Eleitores apáticos

Nuvens baixas e pesadas descem sobre o eleitorado. Salvo parcela estimulada por ambições pessoais, cerca de 144 milhões de eleitores quedam-se indiferentes diante do sombrio panorama que caracteriza o período pré-eleitoral.
A ausência de candidatos em condições de galvanizar o entusiasmo popular provoca o aparecimento de nomes desprovidos de carisma, expressão definida como o conjunto de dons ou qualidades excepcionais inerentes ao líder político.
Dois fatores são responsáveis pelo descrédito generalizado: a interminável onda de acusações de corrupção, e a prolixa Constituição de 1988 (CR), 99 vezes alterada, cuja lipoaspiração foi sugerida pelo ex-presidente do Supremo Tribunal Federal (STF), Nelson Jobim.
Condenado ao degredo político pelo Tribunal Regional Federal da 4ª Região (TRF-4ª R), Lula estaria impedido de concorrer, salvo se o STF decidir pela aplicação literal do artigo 5º, LVII, da Constituição, segundo o qual “ninguém será considerado culpado até o trânsito em julgado de sentença penal condenatória”.
O texto é claro, mas não é impossível que o órgão de cúpula do Poder Judiciário entenda de maneira diferente.

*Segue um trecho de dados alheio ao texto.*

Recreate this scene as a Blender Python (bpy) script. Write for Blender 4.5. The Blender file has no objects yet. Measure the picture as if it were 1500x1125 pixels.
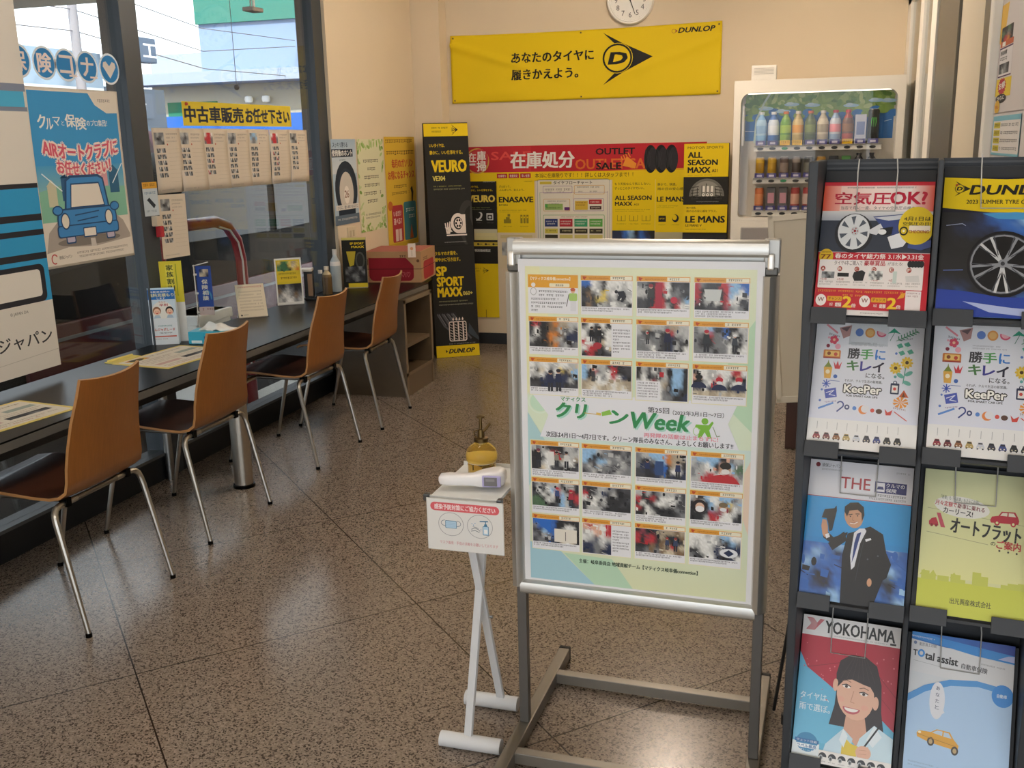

Investidos da competência precípua de “guardar a Constituição” (artigo 102), diversos ministros do STF entendem que a inelegibilidade ocorrerá quando, da decisão condenatória “já não caiba recurso”, conforme provecta definição do artigo 6º, § 3º, da Lei de Introdução às Normas do Direito Brasileiro (Decreto-Lei nº 4.657, de 4/9/1942).
Até lá, haveria frontal violação de prerrogativa inscrita entre os Direitos e Garantias Fundamentais da Carta Política.
Outros ministros, revestidos de idêntica autoridade, adotam doutrina de interpretação sociológica, sistemática ou racional, para sustentar que, confirmada em segunda instância decisão condenatória de juiz de primeiro grau, o cidadão, não obstante tenha preservado o direito político de votar, teria perdido uma das condições de ser votado (CR, artigo 14, § 3º).
Com a presença de Lula na disputa, as pesquisas indicam que sobrará uma vaga para o inevitável segundo turno.
Ausente o ex-presidente, os candidatos se igualam em possibilidades. Jair Bolsonaro, Ciro Gomes, Geraldo Alckmin, Álvaro Dias, Marina Silva, enfrentam problemas semelhantes de rejeição. Outros nomes, como os dos deputados Arthur Maia, Joaquim Barbosa, Rodrigo Maia, Paulo Rabello de Castro, deverão antes se fazerem conhecer como lideranças de peso, para depois almejarem a conquista da curul presidencial.
O capitão Jair Bolsonaro empunha a bandeira do combate à corrupção, à dissolução dos costumes, à insegurança pública, ao restabelecimento da ética e da moralidade.
Geraldo Alckmin, não obstante longos anos de vida política, iniciada em 1971 como vereador em Pindamonhangaba, não consegue, dizem os adversários, superar a imagem provinciana de alguém cujos horizontes não ultrapassam os limites do Estado de São Paulo.
Com perfil conservador, experimentará dificuldades para atrair eleitores do Norte-Nordeste.
Ciro Gomes é, sem favor algum, o mais conhecido, experiente, astuto e controvertido dos aspirantes ao Planalto.
Dizem ser ele mesmo seu mais temível inimigo, pela capacidade de dizer coisas impróprias no momento errado. Álvaro Dias e Marina Silva possuem folhas corridas insuspeitas e imaculadas. Falta-lhes, porém, sólida base partidária.
Em recente fórum realizado em São Paulo, tendo como tema
A Reconstrução do Brasil, os expositores, ministros Eros Grau, Nelson Jobim, e professor Joaquim Falcão, foram unânimes quando acusaram a prolixidade da Constituição como problema de superior gravidade.
O ex-ministro Nelson Jobim, em rasgo de coragem, propôs que seja submetida a cirurgia radical de lipoaspiração, destinada a torna-la menos polêmica e mais aplicável.
O ex-ministro Eros Grau apontou o excessivo protagonismo dos atuais ministros e o elevado número de decisões monocráticas.
O professor Joaquim Falcão referiu-se ao fato de os tribunais transformarem-se em partidos, “mais do que os partidos políticos” (O Estado, 28/2/, pág. A9).
Dos candidatos à presidência da República é indispensável saber o que pensam da Constituição e da reforma constitucional.
Qual deles faria o que fez a ex-presidente do Chile, Michelle Bachelet, enviando ao Congresso projeto de nova Constituição?
A pergunta é pertinente, mas respondê-la exige coragem.

Correio Braziliense, 3/4/2018, pág. 19.